Kansas City, Missouri

Overheard by: PJ

Analyst: I can give you the numbers in those divisions, but you can’t go public with it.
Marketing manager: I’m not going to go public with it, just present it at a meeting.
Analyst: Who’s going to be at the meeting?
Marketing manager: It’s a stakeholder meeting. So, whoever wants to, you know. It’s open to the public.

16340 North Scottsdale Road
Scottsdale, Arizona

Peon: Oh my god! Who made the coffee?
Secretary: I did. What's wrong with it?
Peon: This stuff is like liquid crack!
Secretary: You're such a sissy. You added half a cup of blueberry creamer!
Peon: Seriously, I think I'm having chest pains. Call 911!

Bangor, Michigan

Overheard by: Love my coffee

Admin: One of our districts is having trouble modifying a document from our website.
Graphic Designer: It can’t be modified. It’s a PDF.
Admin: Right. So I was wondering if you would turn off the PDF so they can make their changes.
Graphic Designer: …Um, no.

2100 I-70 Drive SW
Columbia, Missouri

Legislative aide: I just wouldn’t want to be in the middle of a threesome. You have to keep going in and out, in and out…

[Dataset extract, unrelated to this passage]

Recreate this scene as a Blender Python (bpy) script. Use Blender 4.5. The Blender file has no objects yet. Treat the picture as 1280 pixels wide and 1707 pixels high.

House of Representatives Seat Selection, Michigan State Capitol
Lansing, Michigan

Older gent doing crossword: What's a five letter word for “Stem with a bow?”
Secretary: That's “Stern with a bow”.
Older gent: So it's not “stem”? That doesn't make sense. I'm putting in “Oleo”.

State Office
Tampa, Florida

Overheard by: Sandy Paws

Secretary to coworker: Do you need me to hole punch this copy to scan for the website?